begin Recorded information

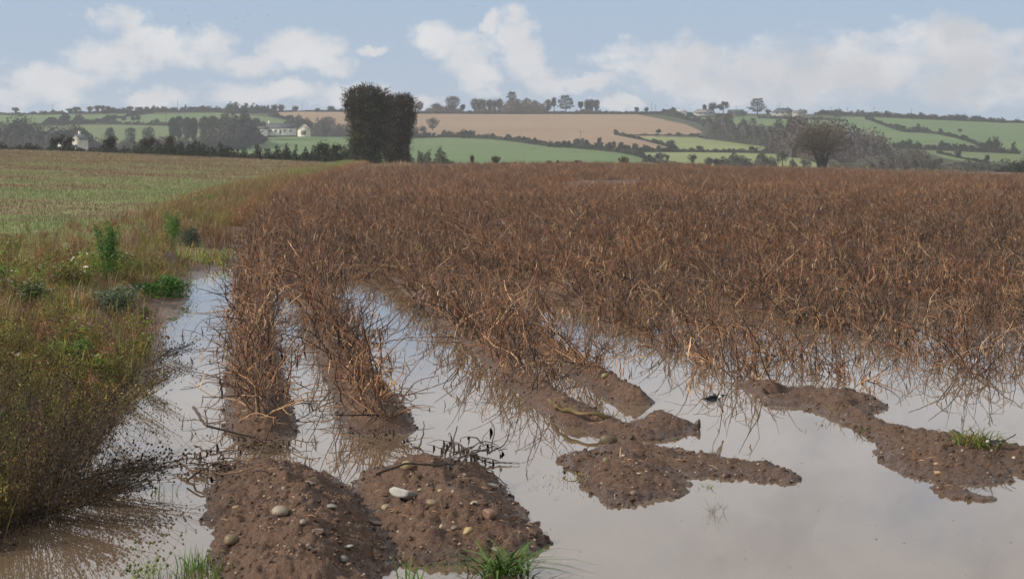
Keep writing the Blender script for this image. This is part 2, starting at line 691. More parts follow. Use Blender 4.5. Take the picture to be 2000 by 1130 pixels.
def ground_z(X, Y, fine=True):
    X = np.asarray(X, float)
    Y = np.asarray(Y, float)
    dA = edge_dist(X, Y)
    lo = fbm(X * .35, Y * .14, 3, 5)
    base = -.10 + (.16 * sst(21, 38, Y)) + lo * .09
    # the field rises very gently, lower on the right
    px = 1000 + F * X / np.maximum(Y, 1)
    rise = (.16 - 1.35 * sst(1150, 2050, px)) * sst(40, 260, Y) ** 1.3
    base = base + rise
    z = base.copy()
    # ridges
    ampfar = 1 - .75 * sst(50, 120, Y)
    dx_ = X - pathx(Y)
    offs = np.array(OFFS)
    wob = .05 * vnoise(Y * .6, X * 0 + 3, 11)
    j = np.clip(np.searchsorted(offs, dx_), 1, len(offs) - 1)
    for jj in (j - 1, j):
        d = np.abs(dx_ + wob - offs[jj])
        crest = np.where(Y < 34, -.045 + .19 * sst(17.5, 30, Y), base + .15 * ampfar)
        crest = np.where(Y > 34, base + .15 * ampfar, crest + rise)
        for kk, (cr, yend) in enumerate([(.12, 12.7), (.115, 12.9), (.085, 13.2), (.08, 14.35)]):
            c0 = -.11 + (cr + .11) * sst(yend - .35, yend + .12, Y)
            c0 = np.where(Y > 30, crest, c0)
            crest = np.where(jj == kk, c0, crest)
        crest = crest + .02 * vnoise(Y * 1.3, jj * 3.7, 21)
        wd = np.where(jj < 2, .235, np.where(jj < 4, .18, .2))
        prof = np.exp(-(d / wd) ** 2)
        zz = base + (crest - base) * prof
        z = np.where(crest > base, np.maximum(z, zz), z)
    # left of the rows: verge, then the higher stubble field
    dA0 = np.maximum(dA, 0)
    left = .28 * sst(.9, 3.0, dA) * sst(28, 40, Y)
    slope = 1.75 * sst(2, 62, dA0) * np.clip(Y / 300, 0, 1.1) + .35 * sst(2, 20, dA0) * sst(20, 60, Y)
    z = np.where(dA > .3, z * (1 - sst(.3, 1.2, dA)) + (left + slope + .05 - .15 * (1 - sst(26, 34, Y))) * sst(.3, 1.2, dA), z)
    near = Y < 62
    if near.any():
        xn, yn = X[near], Y[near]
        zn = z[near]
        warp = .05 * fbm(xn * 3, yn * 3, 3, 41)
        dB = sdpoly(BANK, xn, yn) + warp * 1.6
        zb = -.10 + .10 * sst(-.5, 0, dB) + .34 * sst(0, 1.3, dB) + .14 * sst(1.2, 5, dB)
        zb = zb + .05 * fbm(xn * 1.2, yn * 1.2, 3, 8) * sst(0, .6, dB)
        bk = (dB > -.5) & (yn < 34)
        zn = np.where(bk, np.maximum(np.where(dB > 0, -1, zn), zb), zn)
        zn = np.where((dB <= -.5) & (yn < 26) & (edge_dist(xn, yn) > .28), -.12, zn)
        z[near] = zn
    nn = Y < 19
    if nn.any():
        xn, yn = X[nn], Y[nn]
        zn = z[nn]
        w1 = .055 * fbm(xn * 6, yn * 3.2, 4, 51, .6)
        w1b = .045 * fbm(xn * 16, yn * 9, 3, 57, .7)
        for i, (poly, H, wd, warp) in enumerate(MOUNDS):
            bx = [p[0] for p in poly]
            by = [p[1] for p in poly]
            m = (xn > min(bx) - .6) & (xn < max(bx) + .6) & (yn > min(by) - .8) & (yn < max(by) + .8)
            if not m.any():
                continue
            # the across-row direction sets the slope: compress depth
            pp = [(a, b * .42) for a, b in poly]
            s = sdpoly(pp, xn[m], yn[m] * .42) + (w1[m] + w1b[m]) * (1 if i < 5 else .6)
            t_ = np.clip(s / wd, -1, 1)
            zz = np.where(t_ > 0, H * (1 - (1 - t_) ** 1.35) + .004, -.1 * np.minimum(-t_ * 2.2, 1))
            zz = np.where(t_ > 0, zz * (1 + .35 * fbm(xn[m] * 2.2, yn[m] * 1.4, 3, 71)), zz)
            if i == 4:
                h = sdpoly(MUD_HOLE, xn[m], yn[m])
                zz = np.where(h > -.04, np.minimum(zz, -.02 - h * .4), zz)
            zn[m] = np.maximum(zn[m], zz)
        z[nn] = zn
    if fine:
        amp = .014 + .026 * sst(0.0, .12, z) * (Y < 34) + .02 * (Y > 30)
        cl = fbm(X * 9, Y * 7, 4, 91, .62)
        z = z + np.where(z > -.03, amp * (1.0 * cl + 1.1 * np.abs(fbm(X * 14, Y * 11, 3, 93, .6))) + .012 * np.maximum(fbm(X * 34, Y * 28, 2, 97), 0), 0)
    return z


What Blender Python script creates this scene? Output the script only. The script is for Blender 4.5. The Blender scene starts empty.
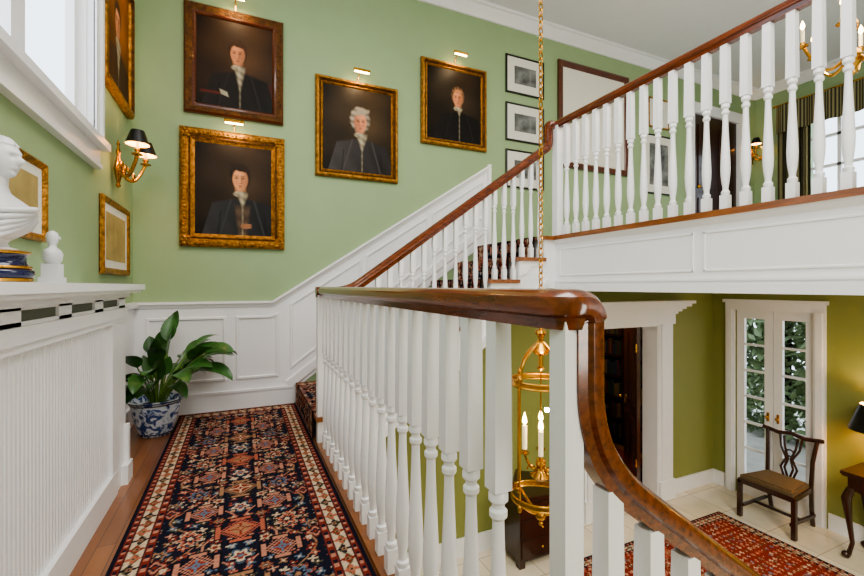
import bpy, math, random
import numpy as np
from mathutils import Matrix, Vector
random.seed(4)
rng=np.random.RandomState(7)
PI=math.pi
def lin(r,g,b):
    def c(v):
        v/=255.0
        return v/12.92 if v<=0.04045 else ((v+0.055)/1.055)**2.4
    return (c(r),c(g),c(b),1.0)

# ------------------------------------------------------------------ materials
def mat(name,col,rough=0.5,metal=0.0,var=0.06,vscale=6.0,bump=0.0,bscale=40.0,emit=None,estr=0.0,spec=None,coat=0.0,alpha=None):
    m=bpy.data.materials.new(name); m.use_nodes=True
    nt=m.node_tree; b=nt.nodes['Principled BSDF']
    tc=nt.nodes.new('ShaderNodeTexCoord')
    n=nt.nodes.new('ShaderNodeTexNoise'); n.inputs['Scale'].default_value=vscale; n.inputs['Detail'].default_value=4
    nt.links.new(tc.outputs['Object'],n.inputs['Vector'])
    r=nt.nodes.new('ShaderNodeValToRGB')
    r.color_ramp.elements[0].position=0.3; r.color_ramp.elements[1].position=0.7
    r.color_ramp.elements[0].color=tuple(max(0,c*(1-var)) for c in col[:3])+(1,)
    r.color_ramp.elements[1].color=tuple(min(1,c*(1+var)) for c in col[:3])+(1,)
    nt.links.new(n.outputs['Fac'],r.inputs['Fac']); nt.links.new(r.outputs['Color'],b.inputs['Base Color'])
    b.inputs['Roughness'].default_value=rough; b.inputs['Metallic'].default_value=metal
    if spec is not None: b.inputs['Specular IOR Level'].default_value=spec
    if coat: 
        b.inputs['Coat Weight'].default_value=coat; b.inputs['Coat Roughness'].default_value=0.12
    if bump:
        n2=nt.nodes.new('ShaderNodeTexNoise'); n2.inputs['Scale'].default_value=bscale; n2.inputs['Detail'].default_value=5
        nt.links.new(tc.outputs['Object'],n2.inputs['Vector'])
        bp=nt.nodes.new('ShaderNodeBump'); bp.inputs['Strength'].default_value=bump; bp.inputs['Distance'].default_value=0.01
        nt.links.new(n2.outputs['Fac'],bp.inputs['Height']); nt.links.new(bp.outputs['Normal'],b.inputs['Normal'])
    if emit:
        b.inputs['Emission Color'].default_value=emit; b.inputs['Emission Strength'].default_value=estr
    return m

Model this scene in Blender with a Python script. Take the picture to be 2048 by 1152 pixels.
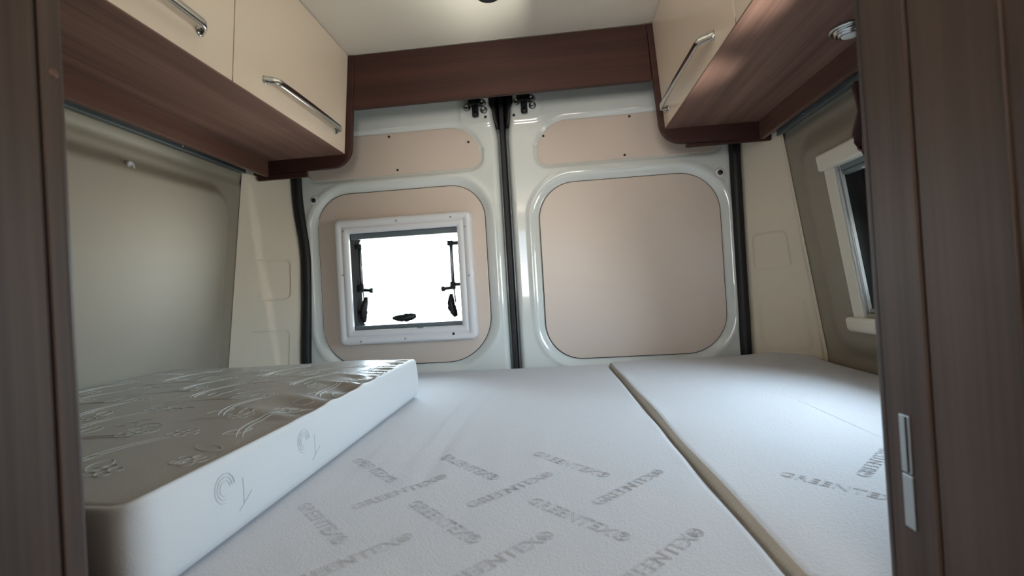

end Recorded information

## Your instructions
Go through the listing above and write it out again exactly, dropping the pictures.

## Problem solution
Keep writing the Blender script for this image. This is part 2, starting at line 691. More parts follow. Use Blender 4.5. Take the picture to be 2000 by 1130 pixels.
def ground_z(X, Y, fine=True):
    X = np.asarray(X, float)
    Y = np.asarray(Y, float)
    dA = edge_dist(X, Y)
    lo = fbm(X * .35, Y * .14, 3, 5)
    base = -.10 + (.16 * sst(21, 38, Y)) + lo * .09
    # the field rises very gently, lower on the right
    px = 1000 + F * X / np.maximum(Y, 1)
    rise = (.16 - 1.35 * sst(1150, 2050, px)) * sst(40, 260, Y) ** 1.3
    base = base + rise
    z = base.copy()
    # ridges
    ampfar = 1 - .75 * sst(50, 120, Y)
    dx_ = X - pathx(Y)
    offs = np.array(OFFS)
    wob = .05 * vnoise(Y * .6, X * 0 + 3, 11)
    j = np.clip(np.searchsorted(offs, dx_), 1, len(offs) - 1)
    for jj in (j - 1, j):
        d = np.abs(dx_ + wob - offs[jj])
        crest = np.where(Y < 34, -.045 + .19 * sst(17.5, 30, Y), base + .15 * ampfar)
        crest = np.where(Y > 34, base + .15 * ampfar, crest + rise)
        for kk, (cr, yend) in enumerate([(.12, 12.7), (.115, 12.9), (.085, 13.2), (.08, 14.35)]):
            c0 = -.11 + (cr + .11) * sst(yend - .35, yend + .12, Y)
            c0 = np.where(Y > 30, crest, c0)
            crest = np.where(jj == kk, c0, crest)
        crest = crest + .02 * vnoise(Y * 1.3, jj * 3.7, 21)
        wd = np.where(jj < 2, .235, np.where(jj < 4, .18, .2))
        prof = np.exp(-(d / wd) ** 2)
        zz = base + (crest - base) * prof
        z = np.where(crest > base, np.maximum(z, zz), z)
    # left of the rows: verge, then the higher stubble field
    dA0 = np.maximum(dA, 0)
    left = .28 * sst(.9, 3.0, dA) * sst(28, 40, Y)
    slope = 1.75 * sst(2, 62, dA0) * np.clip(Y / 300, 0, 1.1) + .35 * sst(2, 20, dA0) * sst(20, 60, Y)
    z = np.where(dA > .3, z * (1 - sst(.3, 1.2, dA)) + (left + slope + .05 - .15 * (1 - sst(26, 34, Y))) * sst(.3, 1.2, dA), z)
    near = Y < 62
    if near.any():
        xn, yn = X[near], Y[near]
        zn = z[near]
        warp = .05 * fbm(xn * 3, yn * 3, 3, 41)
        dB = sdpoly(BANK, xn, yn) + warp * 1.6
        zb = -.10 + .10 * sst(-.5, 0, dB) + .34 * sst(0, 1.3, dB) + .14 * sst(1.2, 5, dB)
        zb = zb + .05 * fbm(xn * 1.2, yn * 1.2, 3, 8) * sst(0, .6, dB)
        bk = (dB > -.5) & (yn < 34)
        zn = np.where(bk, np.maximum(np.where(dB > 0, -1, zn), zb), zn)
        zn = np.where((dB <= -.5) & (yn < 26) & (edge_dist(xn, yn) > .28), -.12, zn)
        z[near] = zn
    nn = Y < 19
    if nn.any():
        xn, yn = X[nn], Y[nn]
        zn = z[nn]
        w1 = .055 * fbm(xn * 6, yn * 3.2, 4, 51, .6)
        w1b = .045 * fbm(xn * 16, yn * 9, 3, 57, .7)
        for i, (poly, H, wd, warp) in enumerate(MOUNDS):
            bx = [p[0] for p in poly]
            by = [p[1] for p in poly]
            m = (xn > min(bx) - .6) & (xn < max(bx) + .6) & (yn > min(by) - .8) & (yn < max(by) + .8)
            if not m.any():
                continue
            # the across-row direction sets the slope: compress depth
            pp = [(a, b * .42) for a, b in poly]
            s = sdpoly(pp, xn[m], yn[m] * .42) + (w1[m] + w1b[m]) * (1 if i < 5 else .6)
            t_ = np.clip(s / wd, -1, 1)
            zz = np.where(t_ > 0, H * (1 - (1 - t_) ** 1.35) + .004, -.1 * np.minimum(-t_ * 2.2, 1))
            zz = np.where(t_ > 0, zz * (1 + .35 * fbm(xn[m] * 2.2, yn[m] * 1.4, 3, 71)), zz)
            if i == 4:
                h = sdpoly(MUD_HOLE, xn[m], yn[m])
                zz = np.where(h > -.04, np.minimum(zz, -.02 - h * .4), zz)
            zn[m] = np.maximum(zn[m], zz)
        z[nn] = zn
    if fine:
        amp = .014 + .026 * sst(0.0, .12, z) * (Y < 34) + .02 * (Y > 30)
        cl = fbm(X * 9, Y * 7, 4, 91, .62)
        z = z + np.where(z > -.03, amp * (1.0 * cl + 1.1 * np.abs(fbm(X * 14, Y * 11, 3, 93, .6))) + .012 * np.maximum(fbm(X * 34, Y * 28, 2, 97), 0), 0)
    return z


What Blender Python script creates this scene? Output the script only. The script is for Blender 4.5. The Blender scene starts empty.
import bpy, math, random
import numpy as np
from mathutils import Matrix, Vector
random.seed(4)
rng=np.random.RandomState(7)
PI=math.pi
def lin(r,g,b):
    def c(v):
        v/=255.0
        return v/12.92 if v<=0.04045 else ((v+0.055)/1.055)**2.4
    return (c(r),c(g),c(b),1.0)

# ------------------------------------------------------------------ materials
def mat(name,col,rough=0.5,metal=0.0,var=0.06,vscale=6.0,bump=0.0,bscale=40.0,emit=None,estr=0.0,spec=None,coat=0.0,alpha=None):
    m=bpy.data.materials.new(name); m.use_nodes=True
    nt=m.node_tree; b=nt.nodes['Principled BSDF']
    tc=nt.nodes.new('ShaderNodeTexCoord')
    n=nt.nodes.new('ShaderNodeTexNoise'); n.inputs['Scale'].default_value=vscale; n.inputs['Detail'].default_value=4
    nt.links.new(tc.outputs['Object'],n.inputs['Vector'])
    r=nt.nodes.new('ShaderNodeValToRGB')
    r.color_ramp.elements[0].position=0.3; r.color_ramp.elements[1].position=0.7
    r.color_ramp.elements[0].color=tuple(max(0,c*(1-var)) for c in col[:3])+(1,)
    r.color_ramp.elements[1].color=tuple(min(1,c*(1+var)) for c in col[:3])+(1,)
    nt.links.new(n.outputs['Fac'],r.inputs['Fac']); nt.links.new(r.outputs['Color'],b.inputs['Base Color'])
    b.inputs['Roughness'].default_value=rough; b.inputs['Metallic'].default_value=metal
    if spec is not None: b.inputs['Specular IOR Level'].default_value=spec
    if coat: 
        b.inputs['Coat Weight'].default_value=coat; b.inputs['Coat Roughness'].default_value=0.12
    if bump:
        n2=nt.nodes.new('ShaderNodeTexNoise'); n2.inputs['Scale'].default_value=bscale; n2.inputs['Detail'].default_value=5
        nt.links.new(tc.outputs['Object'],n2.inputs['Vector'])
        bp=nt.nodes.new('ShaderNodeBump'); bp.inputs['Strength'].default_value=bump; bp.inputs['Distance'].default_value=0.01
        nt.links.new(n2.outputs['Fac'],bp.inputs['Height']); nt.links.new(bp.outputs['Normal'],b.inputs['Normal'])
    if emit:
        b.inputs['Emission Color'].default_value=emit; b.inputs['Emission Strength'].default_value=estr
    return m

Model this scene in Blender with a Python script. Take the picture to be 2048 by 1152 pixels.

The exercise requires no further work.